Skip the pictures. Transcribe the rest of the data below without changing a word.

________________________________________

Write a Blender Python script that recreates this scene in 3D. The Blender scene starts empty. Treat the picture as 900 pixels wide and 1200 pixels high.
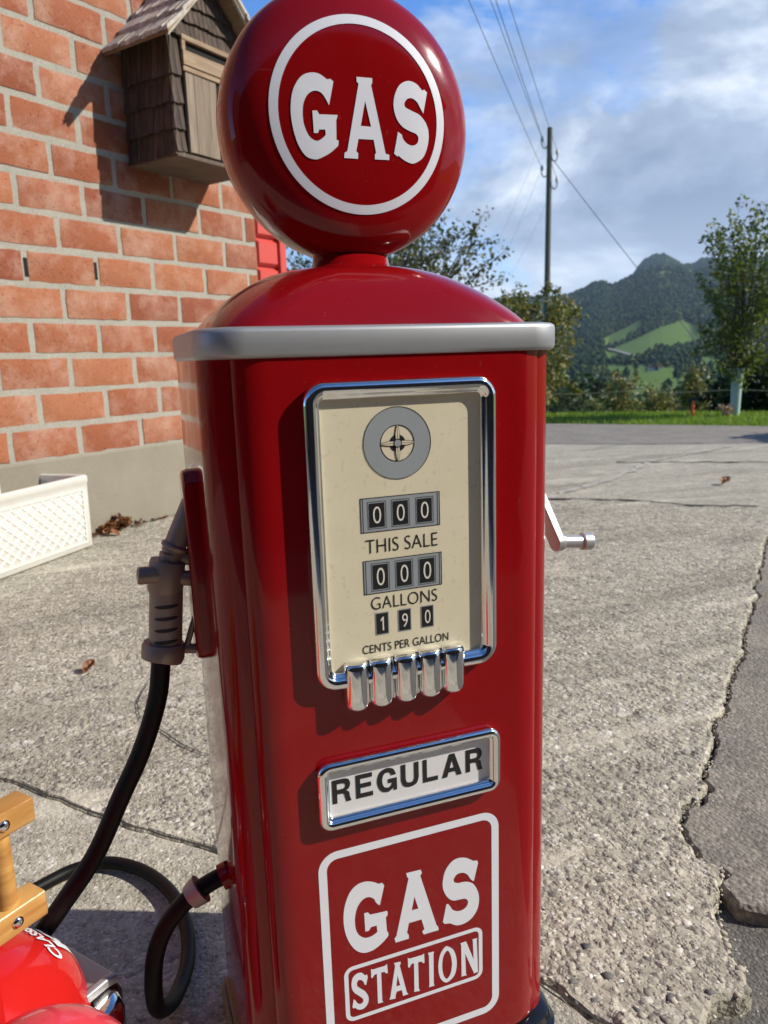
import bpy, bmesh, math, random
import numpy as np
from mathutils import Vector, Matrix, noise
from mathutils.geometry import tessellate_polygon
random.seed(7); rng = np.random.default_rng(7)
sc = bpy.context.scene
COL = sc.collection
R = math.radians
# ------------------------------------------------------------------ camera
CAM = Vector((-0.2636, -0.6602, 0.8065))
YAW, PIT, ROL = 0.3535, 0.199, -0.0322
fw = Vector((math.sin(YAW)*math.cos(PIT), math.cos(YAW)*math.cos(PIT), -math.sin(PIT)))
rt = Vector((math.cos(YAW), -math.sin(YAW), 0)); up = rt.cross(fw)
rt2 = rt*math.cos(ROL)+up*math.sin(ROL); up2 = -rt*math.sin(ROL)+up*math.cos(ROL)
cd = bpy.data.cameras.new('camera'); cam = bpy.data.objects.new('camera', cd); COL.objects.link(cam)
M4 = Matrix.Identity(4)
for i in range(3):
    M4[i][0] = rt2[i]; M4[i][1] = up2[i]; M4[i][2] = -fw[i]; M4[i][3] = CAM[i]
cam.matrix_world = M4
cd.sensor_fit = 'VERTICAL'; cd.sensor_height = 24.0; cd.lens = 24*893.85/1200
cd.clip_start = 0.02; cd.clip_end = 9000
cd.dof.use_dof = True; cd.dof.focus_distance = 0.86; cd.dof.aperture_fstop = 6.6
sc.camera = cam
# ------------------------------------------------------------------ light
SUN = Vector((0.741, -0.342, 0.578)).normalized()
sd = bpy.data.lights.new('sun', 'SUN'); sd.energy = 5.0; sd.angle = R(0.53); sd.color = (1, .935, .83)
so = bpy.data.objects.new('sun', sd); COL.objects.link(so)
so.rotation_euler = SUN.to_track_quat('Z', 'Y').to_euler()
sc.view_settings.view_transform = 'Standard'; sc.view_settings.look = 'None'
sc.view_settings.exposure = 0.26; sc.view_settings.gamma = 1
w = bpy.data.worlds.new('World'); sc.world = w; w.use_nodes = True
nt = w.node_tree; nt.nodes.clear()
def nd(t, typ, **kw):
    n = t.nodes.new(typ)
    for k, v in kw.items():
        if k.startswith('i_'):
            n.inputs[k[2:].replace('_', ' ')].default_value = v
        else: setattr(n, k, v)
    return n
def mth(t, op, a, b=None, c=None, clamp=False):
    n = t.nodes.new('ShaderNodeMath'); n.operation = op; n.use_clamp = clamp
    for i, x in enumerate((a, b, c)):
        if x is None: continue
        if isinstance(x, (int, float)): n.inputs[i].default_value = x
        else: t.links.new(x, n.inputs[i])
    return n.outputs[0]
def ramp(t, fac, stops, interp='LINEAR'):
    n = t.nodes.new('ShaderNodeValToRGB'); n.color_ramp.interpolation = interp
    e = n.color_ramp.elements
    while len(e) < len(stops): e.new(0.5)
    for q, (p, c) in zip(e, stops):
        q.position = p
        q.color = (c, c, c, 1) if isinstance(c, (int, float)) else (*c, 1)
    t.links.new(fac, n.inputs[0]); return n.outputs[0]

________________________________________

## RESPONSE
Write a Blender Python script that recreates this scene in 3D. The Blender scene starts empty. Treat the picture as 900 pixels wide and 1200 pixels high.
import bpy, bmesh, math, random
import numpy as np
from mathutils import Vector, Matrix, noise
from mathutils.geometry import tessellate_polygon
random.seed(7); rng = np.random.default_rng(7)
sc = bpy.context.scene
COL = sc.collection
R = math.radians
# ------------------------------------------------------------------ camera
CAM = Vector((-0.2636, -0.6602, 0.8065))
YAW, PIT, ROL = 0.3535, 0.199, -0.0322
fw = Vector((math.sin(YAW)*math.cos(PIT), math.cos(YAW)*math.cos(PIT), -math.sin(PIT)))
rt = Vector((math.cos(YAW), -math.sin(YAW), 0)); up = rt.cross(fw)
rt2 = rt*math.cos(ROL)+up*math.sin(ROL); up2 = -rt*math.sin(ROL)+up*math.cos(ROL)
cd = bpy.data.cameras.new('camera'); cam = bpy.data.objects.new('camera', cd); COL.objects.link(cam)
M4 = Matrix.Identity(4)
for i in range(3):
    M4[i][0] = rt2[i]; M4[i][1] = up2[i]; M4[i][2] = -fw[i]; M4[i][3] = CAM[i]
cam.matrix_world = M4
cd.sensor_fit = 'VERTICAL'; cd.sensor_height = 24.0; cd.lens = 24*893.85/1200
cd.clip_start = 0.02; cd.clip_end = 9000
cd.dof.use_dof = True; cd.dof.focus_distance = 0.86; cd.dof.aperture_fstop = 6.6
sc.camera = cam
# ------------------------------------------------------------------ light
SUN = Vector((0.741, -0.342, 0.578)).normalized()
sd = bpy.data.lights.new('sun', 'SUN'); sd.energy = 5.0; sd.angle = R(0.53); sd.color = (1, .935, .83)
so = bpy.data.objects.new('sun', sd); COL.objects.link(so)
so.rotation_euler = SUN.to_track_quat('Z', 'Y').to_euler()
sc.view_settings.view_transform = 'Standard'; sc.view_settings.look = 'None'
sc.view_settings.exposure = 0.26; sc.view_settings.gamma = 1
w = bpy.data.worlds.new('World'); sc.world = w; w.use_nodes = True
nt = w.node_tree; nt.nodes.clear()
def nd(t, typ, **kw):
    n = t.nodes.new(typ)
    for k, v in kw.items():
        if k.startswith('i_'):
            n.inputs[k[2:].replace('_', ' ')].default_value = v
        else: setattr(n, k, v)
    return n
def mth(t, op, a, b=None, c=None, clamp=False):
    n = t.nodes.new('ShaderNodeMath'); n.operation = op; n.use_clamp = clamp
    for i, x in enumerate((a, b, c)):
        if x is None: continue
        if isinstance(x, (int, float)): n.inputs[i].default_value = x
        else: t.links.new(x, n.inputs[i])
    return n.outputs[0]
def ramp(t, fac, stops, interp='LINEAR'):
    n = t.nodes.new('ShaderNodeValToRGB'); n.color_ramp.interpolation = interp
    e = n.color_ramp.elements
    while len(e) < len(stops): e.new(0.5)
    for q, (p, c) in zip(e, stops):
        q.position = p
        q.color = (c, c, c, 1) if isinstance(c, (int, float)) else (*c, 1)
    t.links.new(fac, n.inputs[0]); return n.outputs[0]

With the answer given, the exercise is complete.